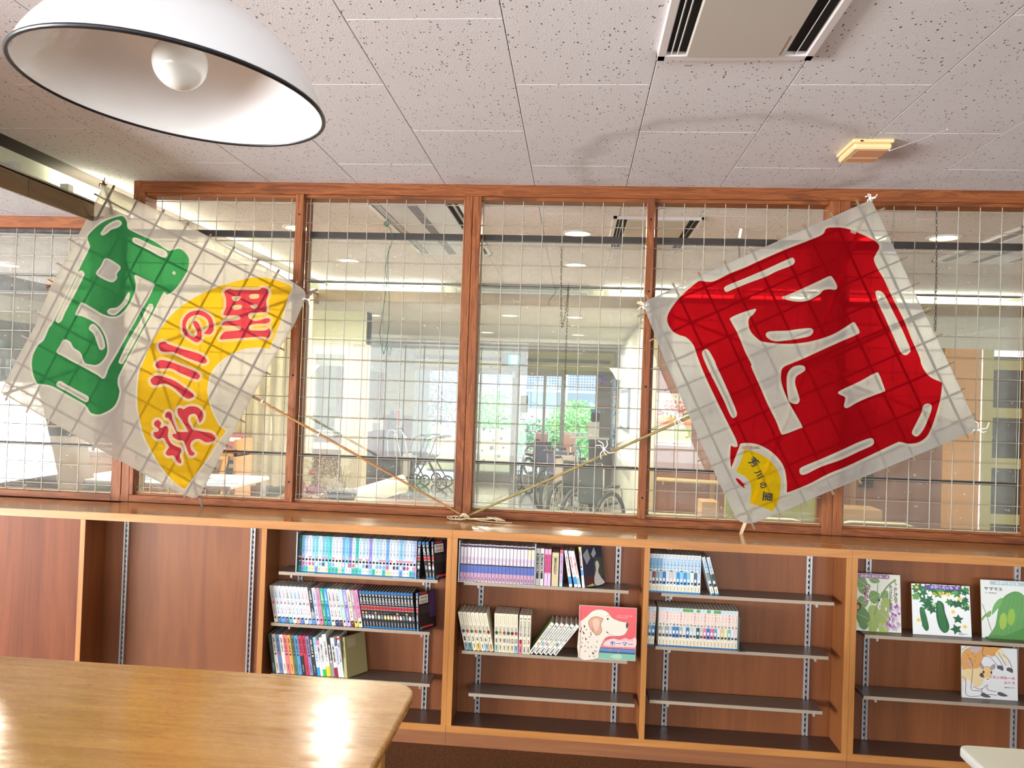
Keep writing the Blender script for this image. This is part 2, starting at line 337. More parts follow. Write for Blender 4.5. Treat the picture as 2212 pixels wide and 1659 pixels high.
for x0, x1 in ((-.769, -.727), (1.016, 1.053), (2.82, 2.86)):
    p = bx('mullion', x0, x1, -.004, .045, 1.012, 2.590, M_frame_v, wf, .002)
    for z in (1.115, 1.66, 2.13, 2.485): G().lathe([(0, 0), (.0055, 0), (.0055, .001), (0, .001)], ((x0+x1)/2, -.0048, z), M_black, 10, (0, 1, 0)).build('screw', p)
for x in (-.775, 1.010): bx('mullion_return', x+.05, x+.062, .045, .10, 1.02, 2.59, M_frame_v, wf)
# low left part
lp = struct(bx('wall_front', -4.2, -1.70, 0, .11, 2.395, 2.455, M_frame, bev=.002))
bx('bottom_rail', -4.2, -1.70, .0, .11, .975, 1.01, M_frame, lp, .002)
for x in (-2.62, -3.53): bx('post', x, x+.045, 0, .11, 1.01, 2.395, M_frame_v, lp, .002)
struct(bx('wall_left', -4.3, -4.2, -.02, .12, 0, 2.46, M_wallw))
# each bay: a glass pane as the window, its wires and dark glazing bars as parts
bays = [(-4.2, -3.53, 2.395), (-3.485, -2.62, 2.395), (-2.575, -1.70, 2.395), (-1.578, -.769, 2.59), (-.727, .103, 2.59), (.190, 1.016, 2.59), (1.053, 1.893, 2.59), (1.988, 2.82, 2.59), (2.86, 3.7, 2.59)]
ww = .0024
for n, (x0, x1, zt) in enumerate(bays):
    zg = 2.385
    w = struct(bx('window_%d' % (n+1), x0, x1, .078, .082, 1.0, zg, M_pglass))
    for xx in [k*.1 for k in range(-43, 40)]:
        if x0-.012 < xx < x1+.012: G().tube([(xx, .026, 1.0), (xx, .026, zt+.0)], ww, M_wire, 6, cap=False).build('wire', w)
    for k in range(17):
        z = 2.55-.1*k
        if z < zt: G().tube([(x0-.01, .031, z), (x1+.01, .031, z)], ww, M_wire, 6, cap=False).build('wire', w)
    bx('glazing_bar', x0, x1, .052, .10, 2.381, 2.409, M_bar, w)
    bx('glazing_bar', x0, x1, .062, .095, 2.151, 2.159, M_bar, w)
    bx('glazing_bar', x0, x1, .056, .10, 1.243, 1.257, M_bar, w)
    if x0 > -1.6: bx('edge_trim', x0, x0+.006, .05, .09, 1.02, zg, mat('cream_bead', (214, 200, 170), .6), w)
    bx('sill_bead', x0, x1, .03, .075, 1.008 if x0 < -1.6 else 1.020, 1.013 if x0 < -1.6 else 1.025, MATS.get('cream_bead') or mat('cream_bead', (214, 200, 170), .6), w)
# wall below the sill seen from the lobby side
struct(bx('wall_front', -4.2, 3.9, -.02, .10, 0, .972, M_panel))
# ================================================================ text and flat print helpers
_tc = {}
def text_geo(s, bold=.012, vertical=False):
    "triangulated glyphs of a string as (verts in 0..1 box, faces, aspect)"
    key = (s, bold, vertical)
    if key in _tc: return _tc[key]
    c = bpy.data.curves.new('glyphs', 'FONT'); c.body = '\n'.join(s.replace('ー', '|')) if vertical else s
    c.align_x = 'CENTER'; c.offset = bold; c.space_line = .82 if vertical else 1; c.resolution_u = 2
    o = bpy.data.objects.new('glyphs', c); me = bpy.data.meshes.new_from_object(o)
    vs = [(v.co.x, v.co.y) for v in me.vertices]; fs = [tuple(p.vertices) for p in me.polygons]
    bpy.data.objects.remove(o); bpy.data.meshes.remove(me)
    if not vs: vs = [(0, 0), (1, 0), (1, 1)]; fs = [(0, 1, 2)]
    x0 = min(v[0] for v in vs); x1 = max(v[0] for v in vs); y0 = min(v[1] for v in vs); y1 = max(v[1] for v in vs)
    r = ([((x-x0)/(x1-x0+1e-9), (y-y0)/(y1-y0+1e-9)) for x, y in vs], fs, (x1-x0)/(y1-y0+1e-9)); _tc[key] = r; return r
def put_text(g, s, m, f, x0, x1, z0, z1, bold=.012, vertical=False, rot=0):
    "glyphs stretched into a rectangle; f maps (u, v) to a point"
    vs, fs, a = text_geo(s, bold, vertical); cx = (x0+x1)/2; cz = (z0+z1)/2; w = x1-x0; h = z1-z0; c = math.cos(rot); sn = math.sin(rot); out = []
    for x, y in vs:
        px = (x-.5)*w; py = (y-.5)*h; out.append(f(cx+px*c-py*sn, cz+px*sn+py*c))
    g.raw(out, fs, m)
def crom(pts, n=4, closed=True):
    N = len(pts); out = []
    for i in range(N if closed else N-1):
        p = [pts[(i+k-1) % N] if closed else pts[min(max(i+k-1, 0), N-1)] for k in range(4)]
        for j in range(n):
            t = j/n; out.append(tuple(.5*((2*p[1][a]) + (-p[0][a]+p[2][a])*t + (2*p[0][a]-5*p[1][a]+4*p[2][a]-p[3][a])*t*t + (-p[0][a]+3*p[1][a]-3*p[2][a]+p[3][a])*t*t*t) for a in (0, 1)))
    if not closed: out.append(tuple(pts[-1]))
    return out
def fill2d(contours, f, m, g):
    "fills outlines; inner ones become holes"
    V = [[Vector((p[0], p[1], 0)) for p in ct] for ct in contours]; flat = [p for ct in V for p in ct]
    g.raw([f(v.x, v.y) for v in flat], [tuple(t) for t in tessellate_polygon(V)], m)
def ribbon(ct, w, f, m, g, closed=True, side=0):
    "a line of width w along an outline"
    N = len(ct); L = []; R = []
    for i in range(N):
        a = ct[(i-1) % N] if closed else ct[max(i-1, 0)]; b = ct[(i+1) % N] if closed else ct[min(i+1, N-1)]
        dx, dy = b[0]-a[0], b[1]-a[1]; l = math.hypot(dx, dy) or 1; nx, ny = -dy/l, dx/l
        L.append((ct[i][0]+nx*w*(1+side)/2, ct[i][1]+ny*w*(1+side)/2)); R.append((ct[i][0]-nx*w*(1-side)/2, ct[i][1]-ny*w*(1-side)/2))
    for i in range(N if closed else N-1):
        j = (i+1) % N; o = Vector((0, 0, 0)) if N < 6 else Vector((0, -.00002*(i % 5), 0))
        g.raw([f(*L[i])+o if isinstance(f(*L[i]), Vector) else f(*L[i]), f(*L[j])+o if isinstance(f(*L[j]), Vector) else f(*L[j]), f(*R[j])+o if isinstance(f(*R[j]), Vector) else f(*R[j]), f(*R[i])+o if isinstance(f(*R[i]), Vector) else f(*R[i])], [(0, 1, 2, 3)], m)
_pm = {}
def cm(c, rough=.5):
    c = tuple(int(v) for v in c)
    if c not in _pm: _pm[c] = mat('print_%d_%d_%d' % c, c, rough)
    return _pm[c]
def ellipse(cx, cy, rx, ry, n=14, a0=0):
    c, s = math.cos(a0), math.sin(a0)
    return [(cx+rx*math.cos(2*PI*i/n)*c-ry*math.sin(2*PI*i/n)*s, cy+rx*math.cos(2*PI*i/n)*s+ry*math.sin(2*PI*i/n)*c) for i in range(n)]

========

■ **Do this**:
Write the full listing out again with every line unchanged, but include no pictures.

■ **Task response**:
Keep writing the Blender script for this image. This is part 2, starting at line 337. More parts follow. Write for Blender 4.5. Treat the picture as 2212 pixels wide and 1659 pixels high.
for x0, x1 in ((-.769, -.727), (1.016, 1.053), (2.82, 2.86)):
    p = bx('mullion', x0, x1, -.004, .045, 1.012, 2.590, M_frame_v, wf, .002)
    for z in (1.115, 1.66, 2.13, 2.485): G().lathe([(0, 0), (.0055, 0), (.0055, .001), (0, .001)], ((x0+x1)/2, -.0048, z), M_black, 10, (0, 1, 0)).build('screw', p)
for x in (-.775, 1.010): bx('mullion_return', x+.05, x+.062, .045, .10, 1.02, 2.59, M_frame_v, wf)
# low left part
lp = struct(bx('wall_front', -4.2, -1.70, 0, .11, 2.395, 2.455, M_frame, bev=.002))
bx('bottom_rail', -4.2, -1.70, .0, .11, .975, 1.01, M_frame, lp, .002)
for x in (-2.62, -3.53): bx('post', x, x+.045, 0, .11, 1.01, 2.395, M_frame_v, lp, .002)
struct(bx('wall_left', -4.3, -4.2, -.02, .12, 0, 2.46, M_wallw))
# each bay: a glass pane as the window, its wires and dark glazing bars as parts
bays = [(-4.2, -3.53, 2.395), (-3.485, -2.62, 2.395), (-2.575, -1.70, 2.395), (-1.578, -.769, 2.59), (-.727, .103, 2.59), (.190, 1.016, 2.59), (1.053, 1.893, 2.59), (1.988, 2.82, 2.59), (2.86, 3.7, 2.59)]
ww = .0024
for n, (x0, x1, zt) in enumerate(bays):
    zg = 2.385
    w = struct(bx('window_%d' % (n+1), x0, x1, .078, .082, 1.0, zg, M_pglass))
    for xx in [k*.1 for k in range(-43, 40)]:
        if x0-.012 < xx < x1+.012: G().tube([(xx, .026, 1.0), (xx, .026, zt+.0)], ww, M_wire, 6, cap=False).build('wire', w)
    for k in range(17):
        z = 2.55-.1*k
        if z < zt: G().tube([(x0-.01, .031, z), (x1+.01, .031, z)], ww, M_wire, 6, cap=False).build('wire', w)
    bx('glazing_bar', x0, x1, .052, .10, 2.381, 2.409, M_bar, w)
    bx('glazing_bar', x0, x1, .062, .095, 2.151, 2.159, M_bar, w)
    bx('glazing_bar', x0, x1, .056, .10, 1.243, 1.257, M_bar, w)
    if x0 > -1.6: bx('edge_trim', x0, x0+.006, .05, .09, 1.02, zg, mat('cream_bead', (214, 200, 170), .6), w)
    bx('sill_bead', x0, x1, .03, .075, 1.008 if x0 < -1.6 else 1.020, 1.013 if x0 < -1.6 else 1.025, MATS.get('cream_bead') or mat('cream_bead', (214, 200, 170), .6), w)
# wall below the sill seen from the lobby side
struct(bx('wall_front', -4.2, 3.9, -.02, .10, 0, .972, M_panel))
# ================================================================ text and flat print helpers
_tc = {}
def text_geo(s, bold=.012, vertical=False):
    "triangulated glyphs of a string as (verts in 0..1 box, faces, aspect)"
    key = (s, bold, vertical)
    if key in _tc: return _tc[key]
    c = bpy.data.curves.new('glyphs', 'FONT'); c.body = '\n'.join(s.replace('ー', '|')) if vertical else s
    c.align_x = 'CENTER'; c.offset = bold; c.space_line = .82 if vertical else 1; c.resolution_u = 2
    o = bpy.data.objects.new('glyphs', c); me = bpy.data.meshes.new_from_object(o)
    vs = [(v.co.x, v.co.y) for v in me.vertices]; fs = [tuple(p.vertices) for p in me.polygons]
    bpy.data.objects.remove(o); bpy.data.meshes.remove(me)
    if not vs: vs = [(0, 0), (1, 0), (1, 1)]; fs = [(0, 1, 2)]
    x0 = min(v[0] for v in vs); x1 = max(v[0] for v in vs); y0 = min(v[1] for v in vs); y1 = max(v[1] for v in vs)
    r = ([((x-x0)/(x1-x0+1e-9), (y-y0)/(y1-y0+1e-9)) for x, y in vs], fs, (x1-x0)/(y1-y0+1e-9)); _tc[key] = r; return r
def put_text(g, s, m, f, x0, x1, z0, z1, bold=.012, vertical=False, rot=0):
    "glyphs stretched into a rectangle; f maps (u, v) to a point"
    vs, fs, a = text_geo(s, bold, vertical); cx = (x0+x1)/2; cz = (z0+z1)/2; w = x1-x0; h = z1-z0; c = math.cos(rot); sn = math.sin(rot); out = []
    for x, y in vs:
        px = (x-.5)*w; py = (y-.5)*h; out.append(f(cx+px*c-py*sn, cz+px*sn+py*c))
    g.raw(out, fs, m)
def crom(pts, n=4, closed=True):
    N = len(pts); out = []
    for i in range(N if closed else N-1):
        p = [pts[(i+k-1) % N] if closed else pts[min(max(i+k-1, 0), N-1)] for k in range(4)]
        for j in range(n):
            t = j/n; out.append(tuple(.5*((2*p[1][a]) + (-p[0][a]+p[2][a])*t + (2*p[0][a]-5*p[1][a]+4*p[2][a]-p[3][a])*t*t + (-p[0][a]+3*p[1][a]-3*p[2][a]+p[3][a])*t*t*t) for a in (0, 1)))
    if not closed: out.append(tuple(pts[-1]))
    return out
def fill2d(contours, f, m, g):
    "fills outlines; inner ones become holes"
    V = [[Vector((p[0], p[1], 0)) for p in ct] for ct in contours]; flat = [p for ct in V for p in ct]
    g.raw([f(v.x, v.y) for v in flat], [tuple(t) for t in tessellate_polygon(V)], m)
def ribbon(ct, w, f, m, g, closed=True, side=0):
    "a line of width w along an outline"
    N = len(ct); L = []; R = []
    for i in range(N):
        a = ct[(i-1) % N] if closed else ct[max(i-1, 0)]; b = ct[(i+1) % N] if closed else ct[min(i+1, N-1)]
        dx, dy = b[0]-a[0], b[1]-a[1]; l = math.hypot(dx, dy) or 1; nx, ny = -dy/l, dx/l
        L.append((ct[i][0]+nx*w*(1+side)/2, ct[i][1]+ny*w*(1+side)/2)); R.append((ct[i][0]-nx*w*(1-side)/2, ct[i][1]-ny*w*(1-side)/2))
    for i in range(N if closed else N-1):
        j = (i+1) % N; o = Vector((0, 0, 0)) if N < 6 else Vector((0, -.00002*(i % 5), 0))
        g.raw([f(*L[i])+o if isinstance(f(*L[i]), Vector) else f(*L[i]), f(*L[j])+o if isinstance(f(*L[j]), Vector) else f(*L[j]), f(*R[j])+o if isinstance(f(*R[j]), Vector) else f(*R[j]), f(*R[i])+o if isinstance(f(*R[i]), Vector) else f(*R[i])], [(0, 1, 2, 3)], m)
_pm = {}
def cm(c, rough=.5):
    c = tuple(int(v) for v in c)
    if c not in _pm: _pm[c] = mat('print_%d_%d_%d' % c, c, rough)
    return _pm[c]
def ellipse(cx, cy, rx, ry, n=14, a0=0):
    c, s = math.cos(a0), math.sin(a0)
    return [(cx+rx*math.cos(2*PI*i/n)*c-ry*math.sin(2*PI*i/n)*s, cy+rx*math.cos(2*PI*i/n)*s+ry*math.sin(2*PI*i/n)*c) for i in range(n)]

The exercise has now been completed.